> Recorded information:
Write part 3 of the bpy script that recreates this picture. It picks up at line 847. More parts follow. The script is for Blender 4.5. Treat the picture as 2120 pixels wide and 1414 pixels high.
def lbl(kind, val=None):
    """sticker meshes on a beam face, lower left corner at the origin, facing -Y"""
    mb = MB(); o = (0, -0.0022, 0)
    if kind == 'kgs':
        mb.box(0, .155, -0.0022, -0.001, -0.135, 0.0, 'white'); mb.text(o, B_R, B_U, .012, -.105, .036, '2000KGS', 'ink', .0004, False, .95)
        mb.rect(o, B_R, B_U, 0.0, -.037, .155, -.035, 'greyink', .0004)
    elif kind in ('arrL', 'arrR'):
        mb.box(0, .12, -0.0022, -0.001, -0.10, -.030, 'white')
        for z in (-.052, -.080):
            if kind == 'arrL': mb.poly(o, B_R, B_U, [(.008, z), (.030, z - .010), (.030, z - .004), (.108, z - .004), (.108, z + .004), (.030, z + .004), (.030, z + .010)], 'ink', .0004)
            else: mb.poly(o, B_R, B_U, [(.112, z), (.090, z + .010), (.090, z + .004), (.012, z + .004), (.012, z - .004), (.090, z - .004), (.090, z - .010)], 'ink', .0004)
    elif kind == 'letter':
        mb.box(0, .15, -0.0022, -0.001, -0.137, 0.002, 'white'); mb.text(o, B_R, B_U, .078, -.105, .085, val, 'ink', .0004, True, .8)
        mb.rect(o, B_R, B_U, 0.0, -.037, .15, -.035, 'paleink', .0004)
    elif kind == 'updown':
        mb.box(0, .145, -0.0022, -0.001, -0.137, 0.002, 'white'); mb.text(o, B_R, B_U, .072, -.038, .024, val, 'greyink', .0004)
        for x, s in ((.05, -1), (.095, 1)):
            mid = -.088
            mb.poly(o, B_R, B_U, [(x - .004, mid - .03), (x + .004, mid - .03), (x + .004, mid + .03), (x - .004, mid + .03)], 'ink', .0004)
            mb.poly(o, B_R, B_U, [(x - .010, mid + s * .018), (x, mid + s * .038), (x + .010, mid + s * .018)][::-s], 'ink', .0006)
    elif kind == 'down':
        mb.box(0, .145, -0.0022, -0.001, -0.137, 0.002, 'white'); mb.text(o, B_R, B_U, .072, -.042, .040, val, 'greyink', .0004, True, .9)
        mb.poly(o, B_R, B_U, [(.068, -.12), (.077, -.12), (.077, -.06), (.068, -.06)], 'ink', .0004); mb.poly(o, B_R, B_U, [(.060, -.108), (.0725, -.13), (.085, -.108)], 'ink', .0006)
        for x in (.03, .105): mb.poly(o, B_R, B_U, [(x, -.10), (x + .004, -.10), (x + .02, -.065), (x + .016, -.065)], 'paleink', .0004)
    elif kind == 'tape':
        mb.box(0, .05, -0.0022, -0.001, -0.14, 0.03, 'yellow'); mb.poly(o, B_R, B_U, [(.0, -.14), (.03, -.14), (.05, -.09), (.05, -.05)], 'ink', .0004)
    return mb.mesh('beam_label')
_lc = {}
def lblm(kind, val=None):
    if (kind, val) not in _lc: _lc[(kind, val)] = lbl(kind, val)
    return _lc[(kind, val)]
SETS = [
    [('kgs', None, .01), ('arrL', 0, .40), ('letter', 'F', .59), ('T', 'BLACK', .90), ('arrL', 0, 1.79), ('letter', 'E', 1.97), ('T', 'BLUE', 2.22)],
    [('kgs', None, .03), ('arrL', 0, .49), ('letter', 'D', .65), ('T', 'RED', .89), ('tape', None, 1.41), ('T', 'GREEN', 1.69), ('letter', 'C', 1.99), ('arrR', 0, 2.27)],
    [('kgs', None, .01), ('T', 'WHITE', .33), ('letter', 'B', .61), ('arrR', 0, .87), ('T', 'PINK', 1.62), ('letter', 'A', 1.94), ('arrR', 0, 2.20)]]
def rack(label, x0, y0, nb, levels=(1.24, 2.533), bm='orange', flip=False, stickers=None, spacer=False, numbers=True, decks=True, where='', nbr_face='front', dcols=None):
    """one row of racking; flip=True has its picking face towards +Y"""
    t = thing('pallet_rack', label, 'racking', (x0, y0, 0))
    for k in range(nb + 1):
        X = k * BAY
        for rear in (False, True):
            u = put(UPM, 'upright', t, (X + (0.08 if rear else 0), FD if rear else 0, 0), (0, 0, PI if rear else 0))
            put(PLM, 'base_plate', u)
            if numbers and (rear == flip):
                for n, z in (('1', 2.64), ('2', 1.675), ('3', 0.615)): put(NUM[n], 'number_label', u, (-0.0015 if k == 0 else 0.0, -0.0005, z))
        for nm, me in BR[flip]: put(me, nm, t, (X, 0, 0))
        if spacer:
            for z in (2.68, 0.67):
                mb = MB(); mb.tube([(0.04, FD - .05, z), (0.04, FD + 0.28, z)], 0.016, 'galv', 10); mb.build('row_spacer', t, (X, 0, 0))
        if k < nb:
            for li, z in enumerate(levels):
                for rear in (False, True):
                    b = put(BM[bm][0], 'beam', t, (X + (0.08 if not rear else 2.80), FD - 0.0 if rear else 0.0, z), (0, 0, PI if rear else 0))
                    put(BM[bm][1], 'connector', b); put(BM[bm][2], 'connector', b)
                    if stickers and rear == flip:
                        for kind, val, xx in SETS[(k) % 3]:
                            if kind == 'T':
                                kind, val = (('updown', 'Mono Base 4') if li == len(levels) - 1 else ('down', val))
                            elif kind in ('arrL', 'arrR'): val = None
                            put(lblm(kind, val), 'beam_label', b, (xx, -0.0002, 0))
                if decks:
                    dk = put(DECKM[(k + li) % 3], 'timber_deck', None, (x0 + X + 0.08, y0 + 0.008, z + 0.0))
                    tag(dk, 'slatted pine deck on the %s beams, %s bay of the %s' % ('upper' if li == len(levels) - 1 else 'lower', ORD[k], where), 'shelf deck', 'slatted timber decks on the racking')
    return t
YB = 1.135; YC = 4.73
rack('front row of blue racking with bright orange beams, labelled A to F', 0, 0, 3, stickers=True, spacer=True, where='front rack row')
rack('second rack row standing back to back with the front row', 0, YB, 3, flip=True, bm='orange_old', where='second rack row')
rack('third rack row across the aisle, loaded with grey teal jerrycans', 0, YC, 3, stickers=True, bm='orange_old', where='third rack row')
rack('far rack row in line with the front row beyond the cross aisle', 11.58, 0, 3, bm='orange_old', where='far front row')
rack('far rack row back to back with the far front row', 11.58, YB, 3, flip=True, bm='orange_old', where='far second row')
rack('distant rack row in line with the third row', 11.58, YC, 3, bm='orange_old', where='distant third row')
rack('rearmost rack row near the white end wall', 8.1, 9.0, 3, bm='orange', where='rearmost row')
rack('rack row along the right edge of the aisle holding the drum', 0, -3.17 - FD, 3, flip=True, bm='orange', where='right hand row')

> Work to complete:
Copy all of the data. Keep every word exactly as it is.

> Solution to the exercise:
Write part 3 of the bpy script that recreates this picture. It picks up at line 847. More parts follow. The script is for Blender 4.5. Treat the picture as 2120 pixels wide and 1414 pixels high.
def lbl(kind, val=None):
    """sticker meshes on a beam face, lower left corner at the origin, facing -Y"""
    mb = MB(); o = (0, -0.0022, 0)
    if kind == 'kgs':
        mb.box(0, .155, -0.0022, -0.001, -0.135, 0.0, 'white'); mb.text(o, B_R, B_U, .012, -.105, .036, '2000KGS', 'ink', .0004, False, .95)
        mb.rect(o, B_R, B_U, 0.0, -.037, .155, -.035, 'greyink', .0004)
    elif kind in ('arrL', 'arrR'):
        mb.box(0, .12, -0.0022, -0.001, -0.10, -.030, 'white')
        for z in (-.052, -.080):
            if kind == 'arrL': mb.poly(o, B_R, B_U, [(.008, z), (.030, z - .010), (.030, z - .004), (.108, z - .004), (.108, z + .004), (.030, z + .004), (.030, z + .010)], 'ink', .0004)
            else: mb.poly(o, B_R, B_U, [(.112, z), (.090, z + .010), (.090, z + .004), (.012, z + .004), (.012, z - .004), (.090, z - .004), (.090, z - .010)], 'ink', .0004)
    elif kind == 'letter':
        mb.box(0, .15, -0.0022, -0.001, -0.137, 0.002, 'white'); mb.text(o, B_R, B_U, .078, -.105, .085, val, 'ink', .0004, True, .8)
        mb.rect(o, B_R, B_U, 0.0, -.037, .15, -.035, 'paleink', .0004)
    elif kind == 'updown':
        mb.box(0, .145, -0.0022, -0.001, -0.137, 0.002, 'white'); mb.text(o, B_R, B_U, .072, -.038, .024, val, 'greyink', .0004)
        for x, s in ((.05, -1), (.095, 1)):
            mid = -.088
            mb.poly(o, B_R, B_U, [(x - .004, mid - .03), (x + .004, mid - .03), (x + .004, mid + .03), (x - .004, mid + .03)], 'ink', .0004)
            mb.poly(o, B_R, B_U, [(x - .010, mid + s * .018), (x, mid + s * .038), (x + .010, mid + s * .018)][::-s], 'ink', .0006)
    elif kind == 'down':
        mb.box(0, .145, -0.0022, -0.001, -0.137, 0.002, 'white'); mb.text(o, B_R, B_U, .072, -.042, .040, val, 'greyink', .0004, True, .9)
        mb.poly(o, B_R, B_U, [(.068, -.12), (.077, -.12), (.077, -.06), (.068, -.06)], 'ink', .0004); mb.poly(o, B_R, B_U, [(.060, -.108), (.0725, -.13), (.085, -.108)], 'ink', .0006)
        for x in (.03, .105): mb.poly(o, B_R, B_U, [(x, -.10), (x + .004, -.10), (x + .02, -.065), (x + .016, -.065)], 'paleink', .0004)
    elif kind == 'tape':
        mb.box(0, .05, -0.0022, -0.001, -0.14, 0.03, 'yellow'); mb.poly(o, B_R, B_U, [(.0, -.14), (.03, -.14), (.05, -.09), (.05, -.05)], 'ink', .0004)
    return mb.mesh('beam_label')
_lc = {}
def lblm(kind, val=None):
    if (kind, val) not in _lc: _lc[(kind, val)] = lbl(kind, val)
    return _lc[(kind, val)]
SETS = [
    [('kgs', None, .01), ('arrL', 0, .40), ('letter', 'F', .59), ('T', 'BLACK', .90), ('arrL', 0, 1.79), ('letter', 'E', 1.97), ('T', 'BLUE', 2.22)],
    [('kgs', None, .03), ('arrL', 0, .49), ('letter', 'D', .65), ('T', 'RED', .89), ('tape', None, 1.41), ('T', 'GREEN', 1.69), ('letter', 'C', 1.99), ('arrR', 0, 2.27)],
    [('kgs', None, .01), ('T', 'WHITE', .33), ('letter', 'B', .61), ('arrR', 0, .87), ('T', 'PINK', 1.62), ('letter', 'A', 1.94), ('arrR', 0, 2.20)]]
def rack(label, x0, y0, nb, levels=(1.24, 2.533), bm='orange', flip=False, stickers=None, spacer=False, numbers=True, decks=True, where='', nbr_face='front', dcols=None):
    """one row of racking; flip=True has its picking face towards +Y"""
    t = thing('pallet_rack', label, 'racking', (x0, y0, 0))
    for k in range(nb + 1):
        X = k * BAY
        for rear in (False, True):
            u = put(UPM, 'upright', t, (X + (0.08 if rear else 0), FD if rear else 0, 0), (0, 0, PI if rear else 0))
            put(PLM, 'base_plate', u)
            if numbers and (rear == flip):
                for n, z in (('1', 2.64), ('2', 1.675), ('3', 0.615)): put(NUM[n], 'number_label', u, (-0.0015 if k == 0 else 0.0, -0.0005, z))
        for nm, me in BR[flip]: put(me, nm, t, (X, 0, 0))
        if spacer:
            for z in (2.68, 0.67):
                mb = MB(); mb.tube([(0.04, FD - .05, z), (0.04, FD + 0.28, z)], 0.016, 'galv', 10); mb.build('row_spacer', t, (X, 0, 0))
        if k < nb:
            for li, z in enumerate(levels):
                for rear in (False, True):
                    b = put(BM[bm][0], 'beam', t, (X + (0.08 if not rear else 2.80), FD - 0.0 if rear else 0.0, z), (0, 0, PI if rear else 0))
                    put(BM[bm][1], 'connector', b); put(BM[bm][2], 'connector', b)
                    if stickers and rear == flip:
                        for kind, val, xx in SETS[(k) % 3]:
                            if kind == 'T':
                                kind, val = (('updown', 'Mono Base 4') if li == len(levels) - 1 else ('down', val))
                            elif kind in ('arrL', 'arrR'): val = None
                            put(lblm(kind, val), 'beam_label', b, (xx, -0.0002, 0))
                if decks:
                    dk = put(DECKM[(k + li) % 3], 'timber_deck', None, (x0 + X + 0.08, y0 + 0.008, z + 0.0))
                    tag(dk, 'slatted pine deck on the %s beams, %s bay of the %s' % ('upper' if li == len(levels) - 1 else 'lower', ORD[k], where), 'shelf deck', 'slatted timber decks on the racking')
    return t
YB = 1.135; YC = 4.73
rack('front row of blue racking with bright orange beams, labelled A to F', 0, 0, 3, stickers=True, spacer=True, where='front rack row')
rack('second rack row standing back to back with the front row', 0, YB, 3, flip=True, bm='orange_old', where='second rack row')
rack('third rack row across the aisle, loaded with grey teal jerrycans', 0, YC, 3, stickers=True, bm='orange_old', where='third rack row')
rack('far rack row in line with the front row beyond the cross aisle', 11.58, 0, 3, bm='orange_old', where='far front row')
rack('far rack row back to back with the far front row', 11.58, YB, 3, flip=True, bm='orange_old', where='far second row')
rack('distant rack row in line with the third row', 11.58, YC, 3, bm='orange_old', where='distant third row')
rack('rearmost rack row near the white end wall', 8.1, 9.0, 3, bm='orange', where='rearmost row')
rack('rack row along the right edge of the aisle holding the drum', 0, -3.17 - FD, 3, flip=True, bm='orange', where='right hand row')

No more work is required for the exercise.